[START]

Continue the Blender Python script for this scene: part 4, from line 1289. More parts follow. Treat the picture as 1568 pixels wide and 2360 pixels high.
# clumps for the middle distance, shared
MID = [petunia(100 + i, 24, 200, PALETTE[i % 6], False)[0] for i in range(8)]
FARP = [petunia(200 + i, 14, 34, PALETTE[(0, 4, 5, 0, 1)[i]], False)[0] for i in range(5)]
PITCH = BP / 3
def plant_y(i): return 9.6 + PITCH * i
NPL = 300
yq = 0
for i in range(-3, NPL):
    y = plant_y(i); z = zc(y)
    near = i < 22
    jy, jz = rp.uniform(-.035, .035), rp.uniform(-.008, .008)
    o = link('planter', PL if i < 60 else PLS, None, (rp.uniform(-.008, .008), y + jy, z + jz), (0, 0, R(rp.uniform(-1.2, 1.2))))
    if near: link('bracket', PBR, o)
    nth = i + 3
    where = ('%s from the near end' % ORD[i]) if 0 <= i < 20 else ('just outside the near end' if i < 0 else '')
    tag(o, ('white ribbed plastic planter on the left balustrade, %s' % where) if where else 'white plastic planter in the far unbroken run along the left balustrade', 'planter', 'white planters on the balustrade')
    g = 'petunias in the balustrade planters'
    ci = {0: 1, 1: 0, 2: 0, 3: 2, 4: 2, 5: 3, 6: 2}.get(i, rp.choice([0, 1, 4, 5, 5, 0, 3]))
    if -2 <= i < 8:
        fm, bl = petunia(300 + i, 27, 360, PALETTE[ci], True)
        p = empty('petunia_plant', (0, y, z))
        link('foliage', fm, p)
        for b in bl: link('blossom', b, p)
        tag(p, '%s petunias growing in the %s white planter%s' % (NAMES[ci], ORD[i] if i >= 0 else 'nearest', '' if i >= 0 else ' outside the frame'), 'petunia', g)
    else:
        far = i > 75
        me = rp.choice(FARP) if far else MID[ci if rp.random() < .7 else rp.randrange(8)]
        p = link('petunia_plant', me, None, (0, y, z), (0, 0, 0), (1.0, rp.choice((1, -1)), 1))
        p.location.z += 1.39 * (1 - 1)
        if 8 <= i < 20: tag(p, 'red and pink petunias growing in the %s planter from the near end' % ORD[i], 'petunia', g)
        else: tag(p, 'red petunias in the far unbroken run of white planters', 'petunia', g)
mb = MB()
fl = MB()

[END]

■ **WRITTEN PROBLEM**: Write the material out exactly, with nothing left out.

■ **SOLUTION TO THIS EXERCISE**:
Continue the Blender Python script for this scene: part 4, from line 1289. More parts follow. Treat the picture as 1568 pixels wide and 2360 pixels high.
# clumps for the middle distance, shared
MID = [petunia(100 + i, 24, 200, PALETTE[i % 6], False)[0] for i in range(8)]
FARP = [petunia(200 + i, 14, 34, PALETTE[(0, 4, 5, 0, 1)[i]], False)[0] for i in range(5)]
PITCH = BP / 3
def plant_y(i): return 9.6 + PITCH * i
NPL = 300
yq = 0
for i in range(-3, NPL):
    y = plant_y(i); z = zc(y)
    near = i < 22
    jy, jz = rp.uniform(-.035, .035), rp.uniform(-.008, .008)
    o = link('planter', PL if i < 60 else PLS, None, (rp.uniform(-.008, .008), y + jy, z + jz), (0, 0, R(rp.uniform(-1.2, 1.2))))
    if near: link('bracket', PBR, o)
    nth = i + 3
    where = ('%s from the near end' % ORD[i]) if 0 <= i < 20 else ('just outside the near end' if i < 0 else '')
    tag(o, ('white ribbed plastic planter on the left balustrade, %s' % where) if where else 'white plastic planter in the far unbroken run along the left balustrade', 'planter', 'white planters on the balustrade')
    g = 'petunias in the balustrade planters'
    ci = {0: 1, 1: 0, 2: 0, 3: 2, 4: 2, 5: 3, 6: 2}.get(i, rp.choice([0, 1, 4, 5, 5, 0, 3]))
    if -2 <= i < 8:
        fm, bl = petunia(300 + i, 27, 360, PALETTE[ci], True)
        p = empty('petunia_plant', (0, y, z))
        link('foliage', fm, p)
        for b in bl: link('blossom', b, p)
        tag(p, '%s petunias growing in the %s white planter%s' % (NAMES[ci], ORD[i] if i >= 0 else 'nearest', '' if i >= 0 else ' outside the frame'), 'petunia', g)
    else:
        far = i > 75
        me = rp.choice(FARP) if far else MID[ci if rp.random() < .7 else rp.randrange(8)]
        p = link('petunia_plant', me, None, (0, y, z), (0, 0, 0), (1.0, rp.choice((1, -1)), 1))
        p.location.z += 1.39 * (1 - 1)
        if 8 <= i < 20: tag(p, 'red and pink petunias growing in the %s planter from the near end' % ORD[i], 'petunia', g)
        else: tag(p, 'red petunias in the far unbroken run of white planters', 'petunia', g)
mb = MB()
fl = MB()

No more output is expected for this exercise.